┌──

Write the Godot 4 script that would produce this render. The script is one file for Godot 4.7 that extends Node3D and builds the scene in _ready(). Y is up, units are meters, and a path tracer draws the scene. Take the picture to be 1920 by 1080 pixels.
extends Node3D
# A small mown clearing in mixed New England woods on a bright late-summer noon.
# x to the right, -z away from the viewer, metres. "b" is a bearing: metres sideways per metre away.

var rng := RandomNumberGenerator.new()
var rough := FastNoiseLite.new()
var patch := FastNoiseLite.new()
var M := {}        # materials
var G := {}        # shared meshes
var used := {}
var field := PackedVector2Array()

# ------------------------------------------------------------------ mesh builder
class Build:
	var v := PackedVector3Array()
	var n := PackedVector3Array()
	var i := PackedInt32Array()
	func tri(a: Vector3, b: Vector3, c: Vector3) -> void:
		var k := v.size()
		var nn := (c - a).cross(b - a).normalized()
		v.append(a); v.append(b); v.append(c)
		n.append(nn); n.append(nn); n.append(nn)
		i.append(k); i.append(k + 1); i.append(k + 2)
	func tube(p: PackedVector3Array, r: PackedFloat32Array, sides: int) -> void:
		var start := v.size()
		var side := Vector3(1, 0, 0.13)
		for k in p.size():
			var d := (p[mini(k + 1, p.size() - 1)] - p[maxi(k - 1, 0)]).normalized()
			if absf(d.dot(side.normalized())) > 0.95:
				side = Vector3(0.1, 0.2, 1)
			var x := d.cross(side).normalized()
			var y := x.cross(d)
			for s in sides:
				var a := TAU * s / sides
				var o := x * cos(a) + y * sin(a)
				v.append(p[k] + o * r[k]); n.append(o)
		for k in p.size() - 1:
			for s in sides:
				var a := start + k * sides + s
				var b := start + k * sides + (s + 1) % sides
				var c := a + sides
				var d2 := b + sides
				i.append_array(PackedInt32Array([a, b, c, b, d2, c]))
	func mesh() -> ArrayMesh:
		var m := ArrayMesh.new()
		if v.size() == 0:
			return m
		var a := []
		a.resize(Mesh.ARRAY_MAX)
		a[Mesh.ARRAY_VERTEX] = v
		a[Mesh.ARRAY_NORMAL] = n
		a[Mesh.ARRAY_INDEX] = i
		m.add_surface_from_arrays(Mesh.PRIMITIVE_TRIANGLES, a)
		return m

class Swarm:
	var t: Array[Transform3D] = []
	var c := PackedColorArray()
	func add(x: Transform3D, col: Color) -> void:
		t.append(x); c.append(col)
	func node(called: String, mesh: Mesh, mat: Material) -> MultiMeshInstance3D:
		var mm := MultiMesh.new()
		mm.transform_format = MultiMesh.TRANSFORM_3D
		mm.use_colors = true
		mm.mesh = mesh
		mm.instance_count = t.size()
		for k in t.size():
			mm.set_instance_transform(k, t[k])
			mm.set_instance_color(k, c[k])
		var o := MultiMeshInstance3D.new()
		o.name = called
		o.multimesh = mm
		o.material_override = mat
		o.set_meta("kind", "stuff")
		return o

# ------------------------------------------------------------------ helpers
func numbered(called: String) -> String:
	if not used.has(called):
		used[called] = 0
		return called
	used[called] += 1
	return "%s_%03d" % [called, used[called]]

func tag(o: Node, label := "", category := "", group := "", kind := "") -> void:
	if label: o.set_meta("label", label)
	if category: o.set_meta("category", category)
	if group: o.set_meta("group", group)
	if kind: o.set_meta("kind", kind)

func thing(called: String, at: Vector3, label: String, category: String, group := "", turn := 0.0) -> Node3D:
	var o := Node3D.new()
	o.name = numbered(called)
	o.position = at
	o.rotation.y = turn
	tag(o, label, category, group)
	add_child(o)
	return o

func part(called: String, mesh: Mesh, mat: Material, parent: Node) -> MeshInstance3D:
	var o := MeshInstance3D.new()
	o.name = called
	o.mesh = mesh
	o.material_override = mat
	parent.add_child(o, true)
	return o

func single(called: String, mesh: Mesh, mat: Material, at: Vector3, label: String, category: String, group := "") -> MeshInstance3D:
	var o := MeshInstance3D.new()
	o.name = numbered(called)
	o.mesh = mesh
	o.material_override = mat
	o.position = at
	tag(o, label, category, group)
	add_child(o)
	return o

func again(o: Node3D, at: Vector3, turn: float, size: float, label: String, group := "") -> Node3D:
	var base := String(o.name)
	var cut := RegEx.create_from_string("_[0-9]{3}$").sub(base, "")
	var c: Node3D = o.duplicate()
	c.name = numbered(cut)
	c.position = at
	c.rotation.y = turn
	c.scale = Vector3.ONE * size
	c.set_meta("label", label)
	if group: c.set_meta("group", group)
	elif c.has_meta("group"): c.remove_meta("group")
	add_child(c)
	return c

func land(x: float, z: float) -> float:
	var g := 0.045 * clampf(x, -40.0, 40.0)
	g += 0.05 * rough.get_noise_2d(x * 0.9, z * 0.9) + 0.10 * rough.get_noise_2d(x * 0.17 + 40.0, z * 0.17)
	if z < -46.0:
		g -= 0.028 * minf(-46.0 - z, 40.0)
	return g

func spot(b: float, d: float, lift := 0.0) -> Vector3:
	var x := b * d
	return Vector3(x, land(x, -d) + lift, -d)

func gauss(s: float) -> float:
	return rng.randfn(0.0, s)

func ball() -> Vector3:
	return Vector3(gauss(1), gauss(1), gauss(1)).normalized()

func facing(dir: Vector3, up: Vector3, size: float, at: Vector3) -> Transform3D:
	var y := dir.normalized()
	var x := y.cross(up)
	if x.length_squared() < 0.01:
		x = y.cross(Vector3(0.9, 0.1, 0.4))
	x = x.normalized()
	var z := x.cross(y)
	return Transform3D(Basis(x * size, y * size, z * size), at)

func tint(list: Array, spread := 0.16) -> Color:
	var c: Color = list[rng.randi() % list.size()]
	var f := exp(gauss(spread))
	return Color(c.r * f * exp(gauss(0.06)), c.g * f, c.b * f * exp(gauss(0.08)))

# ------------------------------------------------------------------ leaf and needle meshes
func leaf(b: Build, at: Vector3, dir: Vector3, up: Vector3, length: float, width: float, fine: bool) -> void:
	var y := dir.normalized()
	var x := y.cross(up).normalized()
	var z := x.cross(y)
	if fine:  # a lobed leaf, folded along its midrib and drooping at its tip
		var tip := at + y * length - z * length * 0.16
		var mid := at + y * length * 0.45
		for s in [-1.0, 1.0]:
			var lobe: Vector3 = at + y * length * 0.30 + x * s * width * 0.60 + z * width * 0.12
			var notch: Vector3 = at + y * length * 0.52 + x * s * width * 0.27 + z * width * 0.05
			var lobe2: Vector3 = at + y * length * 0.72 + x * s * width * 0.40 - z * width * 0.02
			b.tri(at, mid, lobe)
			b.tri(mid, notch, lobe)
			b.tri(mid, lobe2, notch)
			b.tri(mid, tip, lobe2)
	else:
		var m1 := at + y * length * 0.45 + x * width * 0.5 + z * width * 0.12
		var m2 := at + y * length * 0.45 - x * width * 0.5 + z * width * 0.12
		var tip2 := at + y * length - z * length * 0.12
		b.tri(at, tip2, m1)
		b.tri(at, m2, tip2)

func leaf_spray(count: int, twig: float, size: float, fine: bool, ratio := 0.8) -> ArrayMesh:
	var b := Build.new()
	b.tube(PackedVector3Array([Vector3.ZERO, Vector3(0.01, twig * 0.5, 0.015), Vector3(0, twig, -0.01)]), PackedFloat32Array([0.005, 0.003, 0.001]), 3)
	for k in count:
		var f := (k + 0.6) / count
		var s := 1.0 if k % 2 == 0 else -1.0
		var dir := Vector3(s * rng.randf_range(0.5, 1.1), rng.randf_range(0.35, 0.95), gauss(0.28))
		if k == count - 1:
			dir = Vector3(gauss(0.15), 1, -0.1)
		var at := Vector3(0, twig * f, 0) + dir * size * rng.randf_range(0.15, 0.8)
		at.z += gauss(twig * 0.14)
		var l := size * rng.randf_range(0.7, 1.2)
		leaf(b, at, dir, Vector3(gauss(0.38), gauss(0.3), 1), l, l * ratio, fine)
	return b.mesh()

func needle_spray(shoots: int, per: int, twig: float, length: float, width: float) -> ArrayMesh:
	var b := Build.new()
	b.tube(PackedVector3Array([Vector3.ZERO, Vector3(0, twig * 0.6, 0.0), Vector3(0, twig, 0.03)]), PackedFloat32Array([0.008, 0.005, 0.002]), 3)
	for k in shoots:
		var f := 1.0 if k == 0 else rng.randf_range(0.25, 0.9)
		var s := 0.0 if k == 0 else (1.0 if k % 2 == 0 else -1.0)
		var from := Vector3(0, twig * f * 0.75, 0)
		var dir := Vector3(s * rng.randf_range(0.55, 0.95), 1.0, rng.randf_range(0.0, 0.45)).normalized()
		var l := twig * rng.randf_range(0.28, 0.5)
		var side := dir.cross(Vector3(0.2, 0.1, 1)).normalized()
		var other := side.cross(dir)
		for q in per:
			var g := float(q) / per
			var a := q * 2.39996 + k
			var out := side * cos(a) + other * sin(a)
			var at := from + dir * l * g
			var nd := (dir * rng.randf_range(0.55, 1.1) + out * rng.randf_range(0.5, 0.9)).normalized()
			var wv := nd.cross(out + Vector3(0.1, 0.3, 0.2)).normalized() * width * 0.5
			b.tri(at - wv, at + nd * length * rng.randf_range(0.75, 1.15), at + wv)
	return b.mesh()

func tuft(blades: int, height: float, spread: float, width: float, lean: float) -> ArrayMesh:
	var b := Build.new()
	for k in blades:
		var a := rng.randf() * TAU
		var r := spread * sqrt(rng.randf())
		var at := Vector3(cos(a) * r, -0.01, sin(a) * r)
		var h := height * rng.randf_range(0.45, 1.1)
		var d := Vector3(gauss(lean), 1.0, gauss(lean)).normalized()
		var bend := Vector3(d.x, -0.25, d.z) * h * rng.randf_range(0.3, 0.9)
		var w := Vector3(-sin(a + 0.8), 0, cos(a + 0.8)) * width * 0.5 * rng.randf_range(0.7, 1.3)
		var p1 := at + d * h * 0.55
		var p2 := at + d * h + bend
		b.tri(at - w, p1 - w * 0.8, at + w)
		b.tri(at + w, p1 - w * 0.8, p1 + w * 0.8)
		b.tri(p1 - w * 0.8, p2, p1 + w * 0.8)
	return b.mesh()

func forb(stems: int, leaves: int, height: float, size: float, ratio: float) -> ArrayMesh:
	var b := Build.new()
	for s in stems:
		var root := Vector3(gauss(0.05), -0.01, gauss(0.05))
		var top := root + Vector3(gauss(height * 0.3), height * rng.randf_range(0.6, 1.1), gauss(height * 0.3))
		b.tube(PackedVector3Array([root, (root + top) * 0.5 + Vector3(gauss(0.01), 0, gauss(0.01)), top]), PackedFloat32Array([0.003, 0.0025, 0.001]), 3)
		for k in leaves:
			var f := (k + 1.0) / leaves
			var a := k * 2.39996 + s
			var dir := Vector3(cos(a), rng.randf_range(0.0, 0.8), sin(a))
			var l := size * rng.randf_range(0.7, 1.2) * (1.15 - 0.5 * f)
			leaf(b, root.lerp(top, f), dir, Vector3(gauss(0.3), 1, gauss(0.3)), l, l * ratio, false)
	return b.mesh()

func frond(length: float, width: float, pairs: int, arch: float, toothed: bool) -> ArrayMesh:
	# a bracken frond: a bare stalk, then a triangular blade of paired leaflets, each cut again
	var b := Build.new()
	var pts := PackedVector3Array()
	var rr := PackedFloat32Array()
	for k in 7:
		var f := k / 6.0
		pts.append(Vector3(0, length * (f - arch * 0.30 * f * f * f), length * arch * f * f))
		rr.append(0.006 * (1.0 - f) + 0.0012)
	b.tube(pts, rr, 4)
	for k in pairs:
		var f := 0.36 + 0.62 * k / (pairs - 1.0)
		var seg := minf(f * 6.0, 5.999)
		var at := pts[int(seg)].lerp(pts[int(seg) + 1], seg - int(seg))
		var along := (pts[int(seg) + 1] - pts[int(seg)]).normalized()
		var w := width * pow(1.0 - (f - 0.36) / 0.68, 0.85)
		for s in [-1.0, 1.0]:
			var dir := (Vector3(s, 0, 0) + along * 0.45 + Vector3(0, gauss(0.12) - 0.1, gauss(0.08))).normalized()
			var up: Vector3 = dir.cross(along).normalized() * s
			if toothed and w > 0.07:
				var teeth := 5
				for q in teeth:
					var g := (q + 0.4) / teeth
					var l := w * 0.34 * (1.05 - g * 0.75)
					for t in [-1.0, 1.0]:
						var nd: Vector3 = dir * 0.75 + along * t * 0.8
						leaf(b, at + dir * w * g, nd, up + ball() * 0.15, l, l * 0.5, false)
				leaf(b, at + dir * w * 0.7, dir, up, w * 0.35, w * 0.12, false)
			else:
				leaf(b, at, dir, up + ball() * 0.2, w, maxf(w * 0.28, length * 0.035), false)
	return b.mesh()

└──

◆ Exercise details ◆
Quote the data above verbatim from its first line to the line that includes "var field := PackedVector2Array()", with both boundary lines retained.

◆ Final answer ◆
Write the Godot 4 script that would produce this render. The script is one file for Godot 4.7 that extends Node3D and builds the scene in _ready(). Y is up, units are meters, and a path tracer draws the scene. Take the picture to be 1920 by 1080 pixels.
extends Node3D
# A small mown clearing in mixed New England woods on a bright late-summer noon.
# x to the right, -z away from the viewer, metres. "b" is a bearing: metres sideways per metre away.

var rng := RandomNumberGenerator.new()
var rough := FastNoiseLite.new()
var patch := FastNoiseLite.new()
var M := {}        # materials
var G := {}        # shared meshes
var used := {}
var field := PackedVector2Array()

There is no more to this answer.